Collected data
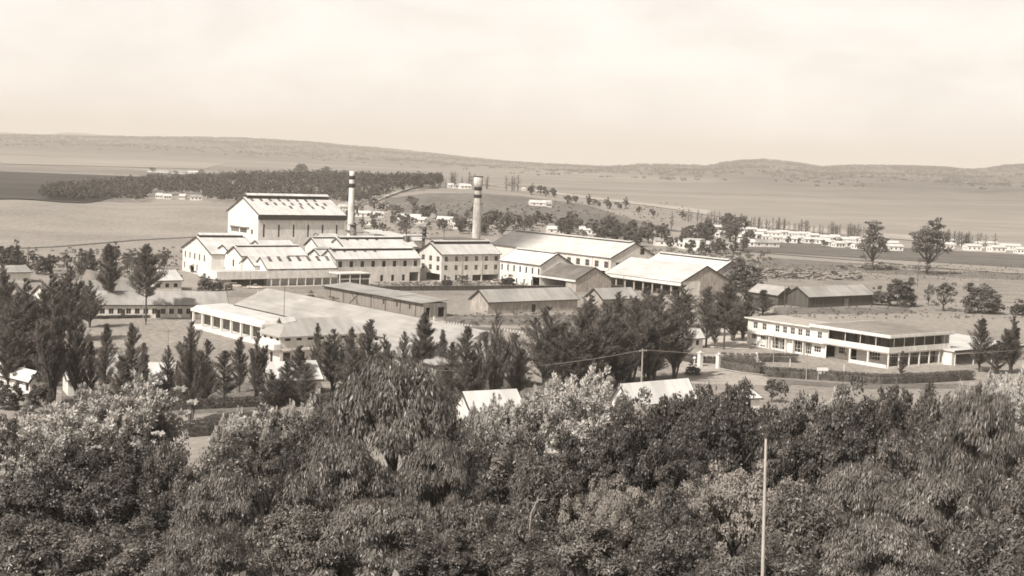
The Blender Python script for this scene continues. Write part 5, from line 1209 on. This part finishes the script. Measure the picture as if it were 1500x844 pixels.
tag(link('wood', wood), kind='stuff')
# bushland clumps on the far slopes
def bushland(n, seed):
    g = np.random.default_rng(seed); a = g.uniform(-150, 1650, n * 3)
    foot = np.interp(a, [0, 500, 800, 1200, 1500], [4300, 4200, 3000, 2100, 2000]); dt = np.interp(a, [0, 700, 1000, 1500], [9500, 9000, 8000, 7500])
    t = .22 + .78 * g.random(len(a)) ** .7 ; D = foot + (dt - foot) * t; X = (a - 750) / FOC * D
    dens = .45 + .35 * np.sin(X / 170 + D / 210) + .3 * np.sin(X / 71 - D / 330 + 2) + .25 * (t > .93)
    k = (g.random(len(a)) < dens * (.05 + 1.0 * t ** 1.5))[: len(a)]; X, D = X[k][:n], D[k][:n]
    P = np.stack([X, D, terrain(X, D)], 1); H = g.uniform(4, 10, len(P)); Rr = g.uniform(5, 17, len(P))
    tag(link('bushland', quads_mesh('bushland', blobs(P, H, Rr, g, 11, 6.5), [leafm('bushland_leaf', .09, .17, rough=.95, spec=.02, trans=.05, scale=.01)])), kind='stuff')
bushland(9500, 33)
def scrub(name, n, sampler, hr, per, ls, leaf, seed):
    g = np.random.default_rng(seed); P = []
    for _ in range(n):
        a, y = sampler(g); P.append(T(a, y))
    P = np.array(P); H_ = g.uniform(*hr, n); tag(link(name, quads_mesh(name, blobs(P, H_, H_ * g.uniform(.5, .9, n), g, per, ls), [leaf])), kind='stuff')
scrub('scrub', 420, lambda g: (lambda a: (a, np.interp(a, [540, 780], [424, 421]) - g.random() * 8))(g.uniform(540, 915)), (.3, 1.3), 26, .35, LEAF, 1)
SCR = leafm('scrub_leaf', .13, .24, rough=.9, spec=.1)
scrub('scrub', 420, lambda g: (g.uniform(1090, 1520), 388 + 24 * g.random() ** 1.2), (.2, .8), 16, .4, SCR, 2)
scrub('scrub', 520, lambda g: (g.uniform(530, 1000), g.uniform(296, 345)), (.5, 1.9), 14, .8, FARLEAF, 3)
scrub('scrub', 240, lambda g: (g.uniform(1130, 1520), g.uniform(440, 468)), (.2, .8), 22, .35, SCR, 4)
scrub('scrub', 500, lambda g: (g.uniform(0, 420), g.uniform(366, 408)), (.4, 1.8), 16, .6, FARLEAF, 5)
scrub('scrub', 260, lambda g: (g.uniform(880, 1130), g.uniform(368, 388)), (.8, 2.4), 18, .7, FARLEAF, 6)
scrub('scrub', 300, lambda g: (g.uniform(100, 1000), g.uniform(560, 600)), (.3, .9), 18, .25, LEAF, 8)
scrub('scrub', 260, lambda g: (g.uniform(640, 1100), g.uniform(458, 478)), (.3, 1.2), 18, .4, LEAF, 9)
# undergrowth between the foreground trees
def under(seed):
    g = np.random.default_rng(seed); n = 1100; P = []
    for _ in range(n):
        D = g.uniform(38, 185); a = g.uniform(-80, 1580); X = (a - 750) / FOC * D
        if D > 150 and 225 < a < 345: continue
        P.append((X, D, gz(X, D) - .3))
    P = np.array(P); n = len(P); H_ = g.uniform(1.0, 3.2, n); tag(link('undergrowth', quads_mesh('undergrowth', blobs(P, H_, H_ * .8, g, 150, .34), [LEAF])), kind='stuff')
under(12)

# hedges
def hedge(pts, w, h, label, seed=0, name='hedge'):
    g = np.random.default_rng(seed + 99); P = [T(*p)[:2] for p in pts]; S = []
    for a, b in zip(P[:-1], P[1:]):
        k = max(1, int(np.linalg.norm(b - a) / 1.2)); S += [a + (b - a) * i / k for i in range(k)]
    S.append(P[-1]); S = np.array(S); d = unit(np.gradient(S, axis=0)); nn = np.stack([-d[:, 1], d[:, 0]], 1)
    pr = [(-.5, 0), (-.52, .7), (-.4, .93), (0, 1.0), (.4, .93), (.52, .7), (.5, 0)]
    mb = MB(); rings = []
    for p, q in zip(S, nn):
        z = gz(*p); rings.append([(p[0] + q[0] * w * a * g.uniform(.93, 1.07), p[1] + q[1] * w * a, z + h * c * g.uniform(.82, 1.02)) for a, c in pr])
    for a, b in zip(rings[:-1], rings[1:]):
        for i in range(6): mb.poly([a[i], b[i], b[i + 1], a[i + 1]])
    mb.poly(rings[0]); mb.poly(rings[-1][::-1])
    n = int(len(S) * 190); i = g.integers(0, len(S), n); t = g.uniform(-.52, .52, n); u = g.uniform(-.6, .6, n)
    top = g.random(n) < .5; zz = np.where(top, h, h * g.uniform(.05, 1, n)); t = np.where(top, t, np.where(g.random(n) < .5, -.52, .52))
    t = t * g.uniform(.85, 1.22, n); zz = zz * g.uniform(.9, 1.16, n)
    C = np.stack([S[i, 0] + nn[i, 0] * w * t + d[i, 0] * u, S[i, 1] + nn[i, 1] * w * t + d[i, 1] * u, np.array([gz(*S[k]) for k in i]) + zz], 1)
    Q = leafq(C, g.normal(size=(n, 3)), .3, .2, g)
    o = link(name, quads_mesh(name, Q, [HEDGE], extra=mb)); return tag(o, label, 'hedge', 'clipped hedges')
hedge([(95, 604), (240, 601), (335, 597), (480, 590), (560, 583)], 1.6, 1.5, 'long low clipped hedge on the far side of the road at left', 1)
hedge([(232, 641), (300, 637), (360, 628)], 2.4, 2.0, 'thick hedge on the near side of the road in the left gap')
hedge([(1060, 529), (1082, 530), (1104, 531)], 1.6, 1.7, 'dark hedge just behind the right gate pillar', 2)
hedge([(1112, 530), (1140, 530), (1166, 531)], 1.6, 1.7, 'dark hedge right of the white pedestal', 3)
hedge([(1056, 539), (1080, 544), (1116, 549)], 2.2, 2.3, 'big swollen hedge curving right of the gate', 4)
hedge([(992, 527), (1008, 530), (1022, 532)], 1.6, 1.6, 'hedge left of the gate', 5)
hedge([(1030, 532), (1048, 533)], 1.2, 1.4, 'short hedge closing the gateway', 6)
hedge([(1121, 551), (1200, 556), (1290, 562), (1360, 560), (1420, 556)], 2.0, 1.8, 'longest hedge running along the club lawn', 7)
hedge([(655, 598), (690, 594), (712, 590)], 2, 1.4, 'hedge below the hall pavilion')
hedge([(105, 468), (200, 466), (300, 463)], 1.2, .7, 'low hedge in front of the single storey range')
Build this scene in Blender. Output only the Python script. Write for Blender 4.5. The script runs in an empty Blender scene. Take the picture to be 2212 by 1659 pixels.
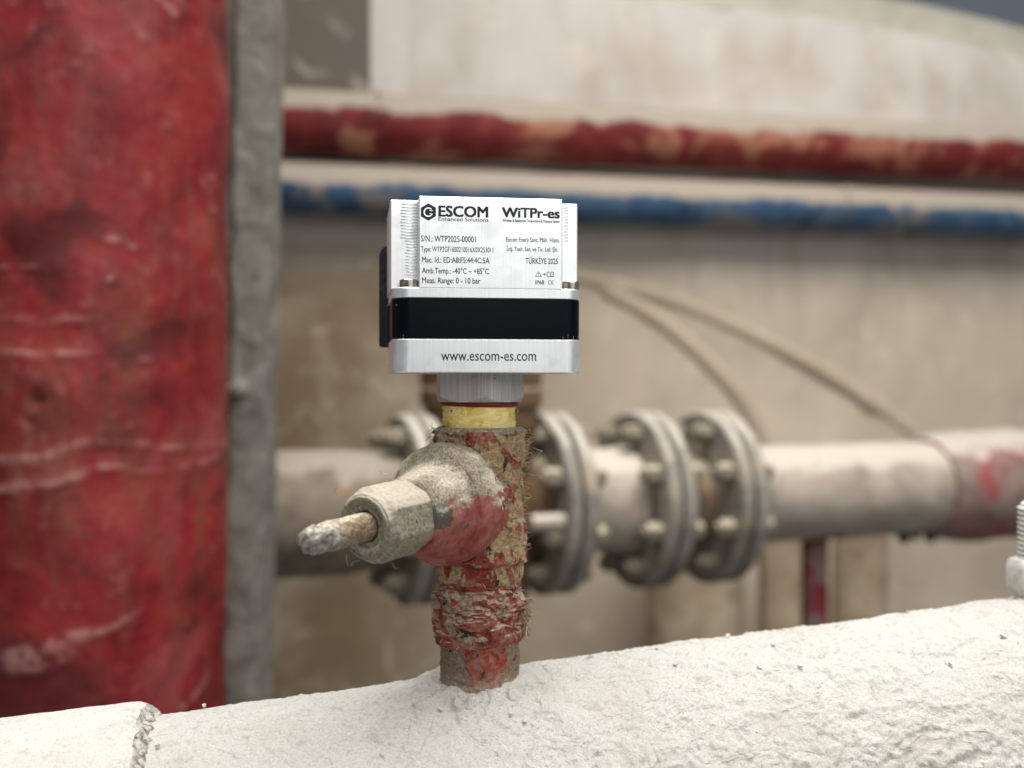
import bpy, math, random
import numpy as np
from mathutils import Vector, Matrix

random.seed(7)
rng = np.random.default_rng(7)
scene = bpy.context.scene
COL = scene.collection
R = math.radians
F = 2372.0                       # focal length in units of the 2212-wide picture used for measuring

# ------------------------------------------------------------------ camera, world, light, exposure
cam_d = bpy.data.cameras.new('camera')
cam = bpy.data.objects.new('camera', cam_d); COL.objects.link(cam)
cam.location = (0, 0, 0); cam.rotation_euler = (R(90), 0, 0)
cam_d.sensor_width = 36.0; cam_d.lens = 36.0 * F / 2212.0
cam_d.clip_start = 0.01; cam_d.clip_end = 50
cam_d.dof.use_dof = True; cam_d.dof.focus_distance = 0.301; cam_d.dof.aperture_fstop = 8.6
cam_d.dof.aperture_blades = 0
scene.camera = cam

world = bpy.data.worlds.new('World'); scene.world = world; world.use_nodes = True
wb = world.node_tree.nodes['Background']
wb.inputs['Color'].default_value = (0.92, 0.96, 1.0, 1); wb.inputs['Strength'].default_value = 0.13

def area(name, loc, target, sx, sy, power, col, spread=180):
    d = bpy.data.lights.new(name, 'AREA'); d.shape = 'RECTANGLE'; d.size = sx; d.size_y = sy
    d.energy = power; d.color = col; d.spread = R(spread)
    o = bpy.data.objects.new(name, d); COL.objects.link(o); o.location = loc
    o.rotation_euler = (Vector(target) - Vector(loc)).to_track_quat('-Z', 'Y').to_euler()
    return o
area('hall_window', (0.38, -0.40, 0.42), (0.0, 0.32, -0.02), 0.9, 0.6, 3.5, (1.0, 0.99, 0.97))
area('roof_light', (0.10, 0.34, 1.0), (0.08, 0.40, 0.0), 1.3, 0.9, 6.8, (1.0, 0.99, 0.97), 100)
area('wall_wash_fill', (0.55, 0.62, 1.2), (0.42, 1.5, 0.36), 1.5, 0.8, 7.2, (1.0, 0.97, 0.93), 110)  # added lamp, no fixture seen: brightens the upper wall, leaves the bottom dim

scene.view_settings.view_transform = 'Standard'
try: scene.view_settings.look = 'None'
except Exception: pass
scene.view_settings.exposure = 0.52; scene.view_settings.gamma = 1.0
scene.view_settings.use_curve_mapping = False

# ------------------------------------------------------------------ numeric helpers
def lin(r, g, b):
    f = lambda v: (v / 255 / 12.92) if v / 255 <= 0.04045 else ((v / 255 + 0.055) / 1.055) ** 2.4
    return (f(r), f(g), f(b), 1.0)

def _h(i, j, k, seed):
    n = (i * 374761393 + j * 668265263 + k * 2147483647 + seed * 974634777) & 0xffffffff
    n = ((n ^ (n >> 13)) * 1274126177) & 0xffffffff
    n = ((n ^ (n >> 16)) * 2246822519) & 0xffffffff
    return ((n ^ (n >> 15)) & 0xffffff) / float(0xffffff)

def vnoise(x, y, z, seed=0):
    x, y, z = np.broadcast_arrays(np.asarray(x, float), np.asarray(y, float), np.asarray(z, float))
    xi = np.floor(x).astype(np.int64); yi = np.floor(y).astype(np.int64); zi = np.floor(z).astype(np.int64)
    fx, fy, fz = x - xi, y - yi, z - zi
    u, v, w = [t * t * t * (t * (t * 6 - 15) + 10) for t in (fx, fy, fz)]
    r = 0
    for a in (0, 1):
        for b in (0, 1):
            for c in (0, 1):
                wt = (u if a else 1 - u) * (v if b else 1 - v) * (w if c else 1 - w)
                r = r + wt * _h(xi + a, yi + b, zi + c, seed)
    return r * 2 - 1

def fbm(x, y, z, octv=4, seed=0, gain=0.5):
    s = 0; a = 1.0; f = 1.0
    for o in range(octv):
        s = s + a * vnoise(x * f, y * f, z * f, seed + o * 17); a *= gain; f *= 2.03
    return s

def sstep(a, b, x):
    t = np.clip((np.asarray(x, float) - a) / (b - a), 0, 1); return t * t * (3 - 2 * t)

def pt(px, py, d):                # picture position at a depth in mm
    return Vector(((px - 1106) * d / F, d, (829.5 - py) * d / F))

# ------------------------------------------------------------------ object helpers (all shapes given in mm)
def link(o, parent=None):
    COL.objects.link(o)
    if parent is not None: o.parent = parent
    return o

def tag(o, label=None, cat=None, group=None, kind=None):
    if label: o['label'] = label
    if cat: o['category'] = cat
    if group: o['group'] = group
    if kind: o['kind'] = kind
    return o

def empty(name, loc, rz=0.0, label=None, cat=None, group=None):
    o = bpy.data.objects.new(name, None); o.empty_display_size = 0.01
    o.location = Vector(loc) * 0.001; o.rotation_euler = (0, 0, rz)
    link(o); return tag(o, label, cat, group)

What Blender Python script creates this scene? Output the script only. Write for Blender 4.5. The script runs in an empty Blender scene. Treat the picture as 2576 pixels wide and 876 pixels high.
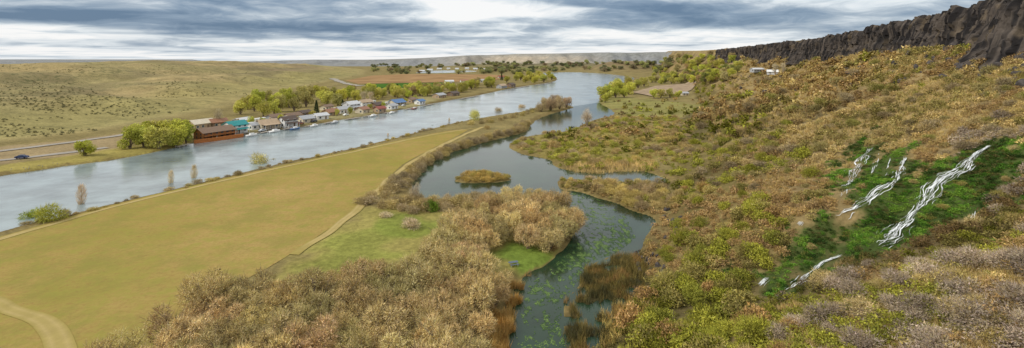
import bpy, bmesh, math, random
import numpy as np
from mathutils import Vector
random.seed(7); rng=np.random.default_rng(7)
F=1288.; CX=1288.; Y0=138.; H=45.
SC=bpy.context.scene; COL=SC.collection
R=math.radians
# ------------------------------------------------------------------ numpy helpers
def sm(t):
    t=np.clip(t,0,1); return t*t*(3-2*t)
def vnoise(x,y,seed=0):
    x=np.asarray(x,float); y=np.asarray(y,float)
    xi=np.floor(x).astype(np.int64); yi=np.floor(y).astype(np.int64); xf=x-xi; yf=y-yi
    def h(a,b):
        n=(a*374761393+b*668265263+seed*974711)&0xffffffff
        n=((n^(n>>13))*1274126177)&0xffffffff
        return ((n^(n>>16))&0xffff)/65535.
    u=xf*xf*(3-2*xf); v=yf*yf*(3-2*yf)
    return (h(xi,yi)*(1-u)+h(xi+1,yi)*u)*(1-v)+(h(xi,yi+1)*(1-u)+h(xi+1,yi+1)*u)*v
def fbm(x,y,o=4,seed=0):
    s=0;a=.5;t=0
    for i in range(o):
        s=s+a*vnoise(x*2**i+i*17.3,y*2**i-i*9.1,seed+i); t+=a; a*=.5
    return s/t
def gp(px,py,z=0.):
    Y=F*(H-z)/(py-Y0); return ((px-CX)*Y/F,Y)
def chaikin(p,n=1,closed=True):
    p=np.array(p,float)
    for _ in range(n):
        q=np.roll(p,-1,0) if closed else p[1:]
        a=p if closed else p[:-1]
        r=np.empty((len(a)*2,2)); r[0::2]=a*.75+q*.25; r[1::2]=a*.25+q*.75
        if not closed: r=np.vstack([p[:1],r,p[-1:]])
        p=r
    return p
def poly(pts,n=1): return np.array([gp(a,b) for a,b in chaikin(pts,n)]) if n else np.array([gp(a,b) for a,b in pts])
def sdist(P,X,Y):
    d=np.full(X.shape,1e18); ins=np.zeros(X.shape,bool)
    for i in range(len(P)):
        a=P[i-1]; b=P[i]; e0=b[0]-a[0]; e1=b[1]-a[1]; L=e0*e0+e1*e1+1e-12
        wx=X-a[0]; wy=Y-a[1]; t=np.clip((wx*e0+wy*e1)/L,0,1)
        d=np.minimum(d,(wx-t*e0)**2+(wy-t*e1)**2)
        if a[1]!=b[1]:
            ins^=((a[1]>Y)!=(b[1]>Y))&(X<e0*(Y-a[1])/e1+a[0])
    d=np.sqrt(d); return np.where(ins,-d,d)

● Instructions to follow
From the records above, extract the lines from the one holding "Build this scene" through the one holding "used for measuring", word for word; omit the pictures.

● Exercise output
Build this scene in Blender. Output only the Python script. Write for Blender 4.5. The script runs in an empty Blender scene. Take the picture to be 2212 by 1659 pixels.
import bpy, math, random
import numpy as np
from mathutils import Vector, Matrix

random.seed(7)
rng = np.random.default_rng(7)
scene = bpy.context.scene
COL = scene.collection
R = math.radians
F = 2372.0                       # focal length in units of the 2212-wide picture used for measuring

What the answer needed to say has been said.